It’s one thing to set goals for student achievement. It’s entirely another to define what success looks like for blended learning programs. That very challenge, however, evolved as a prevalent theme at the November 8 - 11 2015 iNACOL symposium, which brought together 3,000 educators, edtech entrepreneurs, nonprofit representatives, and thought leaders to Orlando to discuss blended learning.
Issues around personalized frameworks and virtual schools all slipped into conversations. Yet the question of assessing “success” popped up over and over again. Among the voiced questions: Should we point to test scores as emblematic of a blended program that works? Is that limiting? What about teacher adoption of technology--if they adopt it, isn’t that inherent success on its own?
Fresh research also took center stage: the Bill and Melinda Gates Foundation debuted its report, Continued Progress: New Evidence on Personalized Learning, that showed evidence that personalized learning can improve students' outcomes in math and reading.
EdSurge took to the floor of iNACOL to learn the perspectives of a few of those 3,000 conference goers. Here’s what we heard.
Test Scores: Not Quite the Bottom Line
Arguments over the merits of test scores--or, more broadly, quantitative measures of knowledge or skills--made their way into many iNACOL presentations, whether the scores in question came from a PARCC exam, an ST Math activity, or even a teacher’s end-of-day exit tickets.
During Monday’s “Let’s Get Real: What Does ‘Success’ Look Like for Learning Technologies?” session, panelists hammered at the point that test scores are only one of many measurements of how well students learn with the assistance of technology.
Mahnaz Charania, Director of Research and Program Evaluation at Fulton County Schools, for instance, expressed confusion at the relevance of test scores when asked: “How much of the measures of edtech success should be based on improvements in student test scores?”
“I'm very skeptical when test scores are the only thing being shown in an edtech tool,” she responded. Charania explained that the Fulton leadership team usually comes to her Research and Program Evaluation team to qualify a tool's effectiveness. When they do, she lets them know she’s more interested in measuring soft skills as leading indicators. “Over time, the test scores will hopefully improve, too, by default,” she says.
Similarly Eian Harm, Research and Innovative Projects Coordinator for the West Ada School District in Meridian, Idaho, noted that a set of scores generated by a blended program such as ST Math or Dreambox, doesn’t necessarily correlate to external test scores.
“Students could be showing these great results in this tool, but take a test outside, and they flatline,” Harm said. “How can this show the hard work that teachers are doing?”

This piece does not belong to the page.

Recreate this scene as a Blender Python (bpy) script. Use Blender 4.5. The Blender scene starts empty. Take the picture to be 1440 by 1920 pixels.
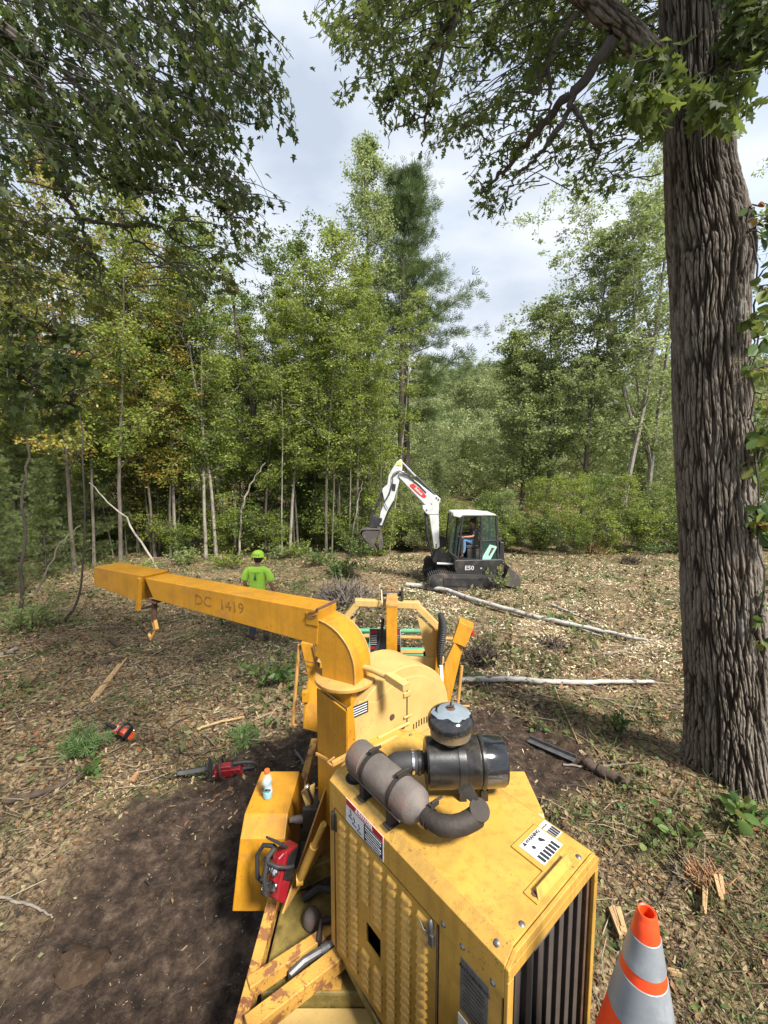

In fact, the issue of “causality”--tracking whether or not edtech tools are driving improved test scores--came up again and again. For instance, panelist Seth Corrigan of GlassLab asked: how in the world do we really know if a particular program caused a particular outcome?
Overhyped claims are a flag. When Charania’s district purchases edtech tools, “the question of causality comes up in my mind when I see something that says ‘This raised student test scores by X%’,” she observed.
It’s not just a math score issue, either. How do teachers know if an edtech game increases students’ grit? Or if a student uses NoRedInk and Curriculet, how able are they to authentically argue a point?
Aligning ‘Success’ to Vision
When asked by an iNACOL participant what else besides test scores should schools and districts weigh to define success, Charania responded “academic outcomes,” a term with a nuanced definition. “Academic outcomes” vary from school to school. And many visitors to iNACOL argued that a school or district’s leader sets the goal for what constitutes “success.”
“There are lots of different kinds of school models and variations out there,” said Stacey Childress, CEO at NewSchools Venture Fund, adding that she and her team are trying to identify the range of “factors of success” in blended environments.
Aylon Samouha, co-founder at the school-design nonprofit, Transcend, and former Chief Schools Officer for Rocketship Education, referenced the Achievement First Greenfield model--a collection of charters that believe one can measure “curiosity” for evidence of student growth. Measuring curiosity was a key focus of Greenfield leaders including middle school principal Robert Hawke. While Samouha concedes “there are no instruments at the moment to measure curiosity,” he remains optimistic.
“We've tried to detect curiosity in our own small ways with rubrics, observation. We will start to find ways that we measure it, at least at the practitioner level,” he says.
Samouha also expressed appreciation for a leader’s vision in keeping those measurements closer to a teacher’s practice, reflecting on the fact that test scores are often used in harmful, rather than helpful, ways. “There's a deeper question [at Greenfield] about how are we going to use measurement as a ways to build practice, rather than use them as perverse incentives.”
Just Do It Right
However leaders and educators define “success” throughout the learning process, the Highlander Institute’s Shawn Rubin worries that focusing on the end product may blind administrators to the success that teachers and students have along the way.
“You've got to get the implementation first,” he says, “and then you can be successful in the performance category--or at least track success.”
Perhaps he is right, and going forward, acknowledging the small successes in the implementation is the precursor to student success--however one might define it.
“Celebrate the success of educators who are at least making the transition and trying to go blended,” Rubin recommends.